**Brief:** Exclude the pictures and reproduce the remaining data exactly as written.

** Start Given material **

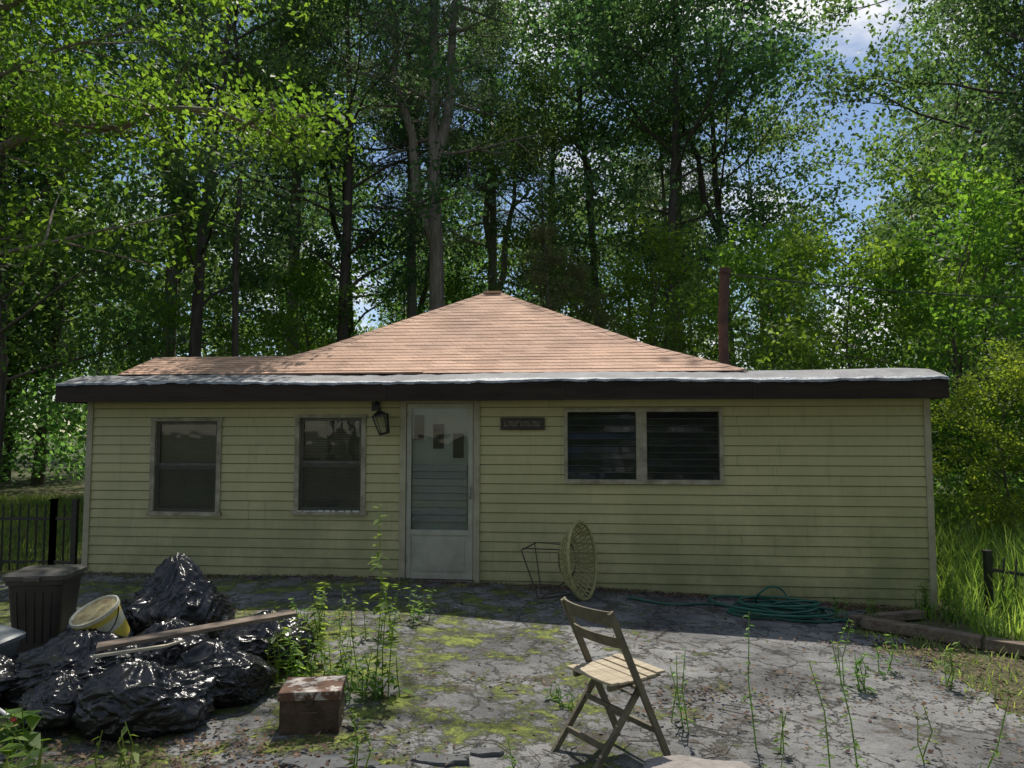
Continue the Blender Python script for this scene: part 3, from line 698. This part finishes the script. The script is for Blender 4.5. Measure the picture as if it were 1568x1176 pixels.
mb=MB(); mb.bar((-2.62,4.76,.31),(-1.52,5.28,.40),.13,.026,0); mk('wood_plank',mb,[mat('grey_brown_plank',(.26,.20,.15),(.11,.08,.06),.8,6,.4,stretch=(.4,3,3))],bevel=.003)
mb=MB(); mb.bar((-2.55,4.60,.30),(-2.15,4.68,.34),.03,.015,0); mb.bar((-2.15,4.68,.34),(-2.08,4.78,.345),.02,.013,0); mk('painted_lath',mb,[mat('cream_wood',(.55,.50,.38),(.4,.34,.25),.7,8)])
mb=MB(); SB=empty('plastic_storage_box',(-3.56,4.98,.26),R(-14)); SB.rotation_euler=(R(6),R(10),R(-14))
loft(mb,[rr_ring(.20,.15,-.09,.03),rr_ring(.23,.17,.05,.03),rr_ring(.245,.185,.052,.03),rr_ring(.245,.185,.08,.03),rr_ring(.22,.165,.09,.03)]); mb.box((-.1,-.19,.03),(.1,-.175,.075))
mk('box_body',mb,[mat('grey_plastic',(.20,.22,.23),(.14,.155,.165),.5,6)],SB)
mb=MB(); mb.tube([(-2.98,4.35,.10),(-2.78,4.22,.075)],.010,8,0,True); mb.tube([(-2.78,4.22,.075),(-2.74,4.19,.065)],.013,8,1,True); mk('screwdriver',mb,[mat('white_rod',(.6,.6,.58)),mat('red_plastic',(.45,.03,.03))])
MBX=empty('rusty_metal_box',(-1.16,4.42,float(gz(-1.16,4.42))),R(6)); mb=MB()
mb.box((-.165,-.13,.0),(.165,.13,.205),0); mb.box((-.172,-.137,.207),(.172,.137,.235),1)
mb.box((-.175,-.140,.19),(.175,-.1375,.237),1); mb.box((-.175,.1375,.19),(.175,.140,.237),1)
mb.tube([(-.05,-.14,.13),(-.05,-.165,.13),(.05,-.165,.13),(.05,-.14,.13)],.006,6,0)
mb.box((-.02,-.145,.165),(.02,-.141,.20),0)
m2=mat('rust_with_old_paint',(.46,.42,.38),(.12,.06,.035),.8,11,.5,p=(.42,.50))
mk('box_body',mb,[mat('rust',(.11,.07,.042),(.045,.028,.02),.85,9,.5),m2],MBX,bevel=.005)

# ------------------------------------------------------------ fences
def fence(name,pts,h,sp=.105,lean=0,posts=True):
    e=empty(name,(0,0,0)); mb=MB()
    for a_,b_ in zip(pts[:-1],pts[1:]):
        A=Vector(a_);Bv=Vector(b_); d=Bv-A; Ln=d.length; n=int(Ln/sp)
        for i in range(n+1):
            p=A+d*(i/n); q=p+Vector((lean,0,h)); mb.tube([p,q,q+Vector((0,0,.03))],[.013,.013,.002],4)
        for zz in (.12,h*.80): mb.bar(A+Vector((lean*zz/h,0,zz)),Bv+Vector((lean*zz/h,0,zz)),.024,.035)
        if posts:
            for p in (A,Bv):
                mb.box((p.x-.03,p.y-.03,p.z-.1),(p.x+.03,p.y+.03,p.z+h+.06)); mb.box((p.x-.038,p.y-.038,p.z+h+.06),(p.x+.038,p.y+.038,p.z+h+.08))
    mk('pickets',mb,[BLACK],e)
fence('black_iron_fence',[(-9.9,9.5,-.06),(-8.0,9.4,-.06),(-5.75,9.35,-.06),(-5.45,9.3,-.06)],.82)
fence('black_iron_fence',[(5.05,7.95,-.28),(6.6,7.2,-.45)],.62,lean=.05)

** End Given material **

**Completed exercise:**
Continue the Blender Python script for this scene: part 3, from line 698. This part finishes the script. The script is for Blender 4.5. Measure the picture as if it were 1568x1176 pixels.
mb=MB(); mb.bar((-2.62,4.76,.31),(-1.52,5.28,.40),.13,.026,0); mk('wood_plank',mb,[mat('grey_brown_plank',(.26,.20,.15),(.11,.08,.06),.8,6,.4,stretch=(.4,3,3))],bevel=.003)
mb=MB(); mb.bar((-2.55,4.60,.30),(-2.15,4.68,.34),.03,.015,0); mb.bar((-2.15,4.68,.34),(-2.08,4.78,.345),.02,.013,0); mk('painted_lath',mb,[mat('cream_wood',(.55,.50,.38),(.4,.34,.25),.7,8)])
mb=MB(); SB=empty('plastic_storage_box',(-3.56,4.98,.26),R(-14)); SB.rotation_euler=(R(6),R(10),R(-14))
loft(mb,[rr_ring(.20,.15,-.09,.03),rr_ring(.23,.17,.05,.03),rr_ring(.245,.185,.052,.03),rr_ring(.245,.185,.08,.03),rr_ring(.22,.165,.09,.03)]); mb.box((-.1,-.19,.03),(.1,-.175,.075))
mk('box_body',mb,[mat('grey_plastic',(.20,.22,.23),(.14,.155,.165),.5,6)],SB)
mb=MB(); mb.tube([(-2.98,4.35,.10),(-2.78,4.22,.075)],.010,8,0,True); mb.tube([(-2.78,4.22,.075),(-2.74,4.19,.065)],.013,8,1,True); mk('screwdriver',mb,[mat('white_rod',(.6,.6,.58)),mat('red_plastic',(.45,.03,.03))])
MBX=empty('rusty_metal_box',(-1.16,4.42,float(gz(-1.16,4.42))),R(6)); mb=MB()
mb.box((-.165,-.13,.0),(.165,.13,.205),0); mb.box((-.172,-.137,.207),(.172,.137,.235),1)
mb.box((-.175,-.140,.19),(.175,-.1375,.237),1); mb.box((-.175,.1375,.19),(.175,.140,.237),1)
mb.tube([(-.05,-.14,.13),(-.05,-.165,.13),(.05,-.165,.13),(.05,-.14,.13)],.006,6,0)
mb.box((-.02,-.145,.165),(.02,-.141,.20),0)
m2=mat('rust_with_old_paint',(.46,.42,.38),(.12,.06,.035),.8,11,.5,p=(.42,.50))
mk('box_body',mb,[mat('rust',(.11,.07,.042),(.045,.028,.02),.85,9,.5),m2],MBX,bevel=.005)

# ------------------------------------------------------------ fences
def fence(name,pts,h,sp=.105,lean=0,posts=True):
    e=empty(name,(0,0,0)); mb=MB()
    for a_,b_ in zip(pts[:-1],pts[1:]):
        A=Vector(a_);Bv=Vector(b_); d=Bv-A; Ln=d.length; n=int(Ln/sp)
        for i in range(n+1):
            p=A+d*(i/n); q=p+Vector((lean,0,h)); mb.tube([p,q,q+Vector((0,0,.03))],[.013,.013,.002],4)
        for zz in (.12,h*.80): mb.bar(A+Vector((lean*zz/h,0,zz)),Bv+Vector((lean*zz/h,0,zz)),.024,.035)
        if posts:
            for p in (A,Bv):
                mb.box((p.x-.03,p.y-.03,p.z-.1),(p.x+.03,p.y+.03,p.z+h+.06)); mb.box((p.x-.038,p.y-.038,p.z+h+.06),(p.x+.038,p.y+.038,p.z+h+.08))
    mk('pickets',mb,[BLACK],e)
fence('black_iron_fence',[(-9.9,9.5,-.06),(-8.0,9.4,-.06),(-5.75,9.35,-.06),(-5.45,9.3,-.06)],.82)
fence('black_iron_fence',[(5.05,7.95,-.28),(6.6,7.2,-.45)],.62,lean=.05)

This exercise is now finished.